Should You Invest in IPOs?

An Initial Public Offering (IPO) is when a private company decides to offer shares to the public for the first time. For the purpose of raising more capital and paying off debt. There are more reasons, of course, but these are usually the most common.

When a company goes public, the buzz is hard to ignore. It becomes the talk for all media platforms. You get the feeling that everyone is rushing to buy in early, hoping to catch the next big thing, such as Google, Amazon, and Facebook, just to mention a few.

In this post I’ll tell you my experience so far and you can decide if you should invest in IPOs or not.

Why invest in an IPO?

If you’ve been following my journey, you know I focus heavily on dividend stocks. That said, I don’t completely ignore non-dividend companies or IPOs, especially when it’s a business I’m already familiar with.

Let’s be real: it takes a lot of commitment and energy not to get swept up in all the excitement. Can we call it FOMO (fear of missing out)? Eh… maybe just a little!

If you have a long-term horizon, have done your research, and are using money that won’t impact your financial health if things go south, then contributing a set amount periodically could be a smart way to approach it.

Palantir Should You Invest in IPOs 1

For example, Palantir was one company I had no clue about at first, so I didn’t want to just jump on the hype wagon without doing my homework. After some research, I learned it was a software company specializing in complex data solutions, offering real-time insights, with no debt and very few real competitors. That was enough to convince me to give it a shot back in 2021 — and I’ve been contributing ever since.

My average cost is around $15, and as of this post, it’s trading at $112. This just goes to show that investing in IPOs can be profitable but it doesn’t change the fact that the price can drop at any time.

Is there risk in investing in an IPO?

Absolutely.

The ideal scenario is getting in early and riding a wave of success, but it doesn’t always work out that way. In fact, studies show that most IPOs aren’t profitable over the long term. They can be extremely volatile, and without a strong foundation, it’s easy to get swept up in the hype and end up holding the bag once the excitement fades.

Should you invest in an IPO?

For example, Faraday Future Intelligent Electric (FFIE) is a company in the electric vehicle (EV) space. I first heard about it last year when I noticed that Palantir owned a 9% stake. Since I had been looking to diversify my portfolio with some EV stocks, I thought, “Why not?” and jumped in without doing much research.

What I didn’t know at the time was how and why Palantir owned that 9% stake.

Because of my lack of due diligence, I wasn’t aware that Faraday was facing major production and financial struggles. Had I taken the time to dig deeper, I would have made a different decision. Honestly, all I had to do was zoom out on chart and that would’ve been enough.

FFAI Should You Invest in IPOs 1

That experience was a clear reminder of why it’s so important to research thoroughly and not take things at face value.

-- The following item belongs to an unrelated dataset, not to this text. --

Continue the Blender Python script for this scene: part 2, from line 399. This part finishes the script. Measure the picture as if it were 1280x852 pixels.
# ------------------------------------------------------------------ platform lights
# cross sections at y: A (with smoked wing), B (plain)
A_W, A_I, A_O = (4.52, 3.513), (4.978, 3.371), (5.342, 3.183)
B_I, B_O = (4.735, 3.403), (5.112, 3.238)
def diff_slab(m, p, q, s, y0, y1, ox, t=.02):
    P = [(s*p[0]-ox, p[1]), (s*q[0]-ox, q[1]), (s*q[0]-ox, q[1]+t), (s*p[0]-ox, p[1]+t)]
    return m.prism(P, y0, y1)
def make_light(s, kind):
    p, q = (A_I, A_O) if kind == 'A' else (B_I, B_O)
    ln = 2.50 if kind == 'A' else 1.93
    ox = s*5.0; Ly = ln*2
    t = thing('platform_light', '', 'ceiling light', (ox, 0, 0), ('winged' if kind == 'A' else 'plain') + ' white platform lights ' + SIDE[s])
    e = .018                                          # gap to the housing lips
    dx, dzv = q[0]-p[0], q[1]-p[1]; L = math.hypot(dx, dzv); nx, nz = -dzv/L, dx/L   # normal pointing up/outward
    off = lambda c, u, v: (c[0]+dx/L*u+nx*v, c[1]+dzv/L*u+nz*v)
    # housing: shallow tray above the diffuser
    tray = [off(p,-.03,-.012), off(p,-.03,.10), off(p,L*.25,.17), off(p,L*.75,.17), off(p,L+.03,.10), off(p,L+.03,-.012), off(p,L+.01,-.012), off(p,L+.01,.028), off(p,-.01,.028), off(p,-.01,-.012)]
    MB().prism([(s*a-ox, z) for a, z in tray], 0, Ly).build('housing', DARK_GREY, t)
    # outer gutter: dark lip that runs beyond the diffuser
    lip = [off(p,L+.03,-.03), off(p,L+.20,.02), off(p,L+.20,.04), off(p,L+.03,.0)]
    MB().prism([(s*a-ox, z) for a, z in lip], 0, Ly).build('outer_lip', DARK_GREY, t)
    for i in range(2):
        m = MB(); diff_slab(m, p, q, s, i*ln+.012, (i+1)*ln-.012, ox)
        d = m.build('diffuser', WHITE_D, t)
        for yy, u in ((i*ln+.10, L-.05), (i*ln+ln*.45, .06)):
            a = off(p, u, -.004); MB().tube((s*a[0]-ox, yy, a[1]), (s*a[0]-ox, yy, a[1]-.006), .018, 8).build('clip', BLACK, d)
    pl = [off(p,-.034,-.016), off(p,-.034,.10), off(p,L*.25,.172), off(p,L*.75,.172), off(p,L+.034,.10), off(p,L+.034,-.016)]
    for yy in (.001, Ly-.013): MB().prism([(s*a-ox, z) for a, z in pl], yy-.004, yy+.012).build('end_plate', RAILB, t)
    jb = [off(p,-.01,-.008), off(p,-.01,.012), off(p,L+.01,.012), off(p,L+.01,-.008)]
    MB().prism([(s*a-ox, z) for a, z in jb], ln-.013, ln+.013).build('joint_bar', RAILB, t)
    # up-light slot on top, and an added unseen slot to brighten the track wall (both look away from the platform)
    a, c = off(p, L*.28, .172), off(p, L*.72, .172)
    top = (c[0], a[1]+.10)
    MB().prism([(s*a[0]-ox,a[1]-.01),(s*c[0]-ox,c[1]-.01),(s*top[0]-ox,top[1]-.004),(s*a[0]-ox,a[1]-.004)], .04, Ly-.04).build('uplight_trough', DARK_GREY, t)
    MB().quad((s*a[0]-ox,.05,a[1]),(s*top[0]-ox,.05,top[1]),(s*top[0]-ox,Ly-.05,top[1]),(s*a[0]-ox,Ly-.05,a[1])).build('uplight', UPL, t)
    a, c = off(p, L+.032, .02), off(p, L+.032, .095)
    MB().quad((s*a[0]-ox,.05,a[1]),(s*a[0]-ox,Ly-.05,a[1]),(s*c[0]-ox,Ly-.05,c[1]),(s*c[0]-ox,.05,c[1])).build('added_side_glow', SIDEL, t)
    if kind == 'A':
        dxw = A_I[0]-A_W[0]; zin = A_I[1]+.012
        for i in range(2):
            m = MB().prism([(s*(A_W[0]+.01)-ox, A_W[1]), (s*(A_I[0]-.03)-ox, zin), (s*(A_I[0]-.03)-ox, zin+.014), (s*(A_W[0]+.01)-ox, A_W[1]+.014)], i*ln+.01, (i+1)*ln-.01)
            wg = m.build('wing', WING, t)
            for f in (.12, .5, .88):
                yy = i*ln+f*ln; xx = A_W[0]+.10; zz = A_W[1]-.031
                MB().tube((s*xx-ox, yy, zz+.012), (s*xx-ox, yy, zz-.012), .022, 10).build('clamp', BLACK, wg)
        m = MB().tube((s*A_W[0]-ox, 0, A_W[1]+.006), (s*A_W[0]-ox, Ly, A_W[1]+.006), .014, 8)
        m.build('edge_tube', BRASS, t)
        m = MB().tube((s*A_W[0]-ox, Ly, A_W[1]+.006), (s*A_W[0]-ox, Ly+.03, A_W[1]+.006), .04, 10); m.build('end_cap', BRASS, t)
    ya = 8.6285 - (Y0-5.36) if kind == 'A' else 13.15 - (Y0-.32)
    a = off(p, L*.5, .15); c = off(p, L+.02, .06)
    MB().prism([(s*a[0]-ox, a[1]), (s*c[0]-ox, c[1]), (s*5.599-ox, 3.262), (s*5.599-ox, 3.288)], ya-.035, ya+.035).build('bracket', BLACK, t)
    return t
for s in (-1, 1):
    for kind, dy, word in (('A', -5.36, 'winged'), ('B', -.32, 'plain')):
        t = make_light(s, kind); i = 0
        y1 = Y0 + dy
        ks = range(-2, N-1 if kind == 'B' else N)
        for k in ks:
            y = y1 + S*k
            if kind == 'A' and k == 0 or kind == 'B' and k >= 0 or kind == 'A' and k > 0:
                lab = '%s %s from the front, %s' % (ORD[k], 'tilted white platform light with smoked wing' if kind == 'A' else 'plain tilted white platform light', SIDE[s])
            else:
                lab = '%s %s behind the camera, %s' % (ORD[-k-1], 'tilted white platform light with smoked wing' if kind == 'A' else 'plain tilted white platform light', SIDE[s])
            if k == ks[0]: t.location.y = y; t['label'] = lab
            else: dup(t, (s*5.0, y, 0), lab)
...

My average cost is $2, and now the stock is barely holding above the $1 mark — definitely in penny stock territory. At this point, I plan to sell my position if I can at least break even.

Where should you invest?

My strategy has evolved over time. Now, I focus on investing in companies that I believe will still be strong a decade from now and, ideally, reward shareholders with dividends along the way.

For the long term, I consistently invest in exchange-traded funds (ETFs), which provide broad market exposure and stability. Some of my go-to ETFs include, but are not limited to:

  • Invesco QQQ (QQQ)
  • Vanguard S&P 500 ETF (VOO)
  • Vanguard Total Stock Market ETF (VTI)
  • SPDR S&P 500 ETF (SPY)

And most importantly, never forget to invest in yourself.

The best investment you can ever make is in yourself. Keep learning new skills and have an open mindset. That being said, look for credible resources, stay curious, and learn from those who have walked the path and have the receipts to back it up.

Bottom Line

We all work hard for every dollar we earn, so take it from experience: don’t get caught up in the hype.
When a company announces it’s going public, it’s tempting to rush in, but take a step back, do your research, and give it some time before you invest.

Most IPOs shoot up fast, only to crash just as quickly once the excitement fades. It happens more often than not.

This isn’t to say every IPO should be avoided but the odds are stacked against you.

Do you think IPOs are worth the risk or better left alone?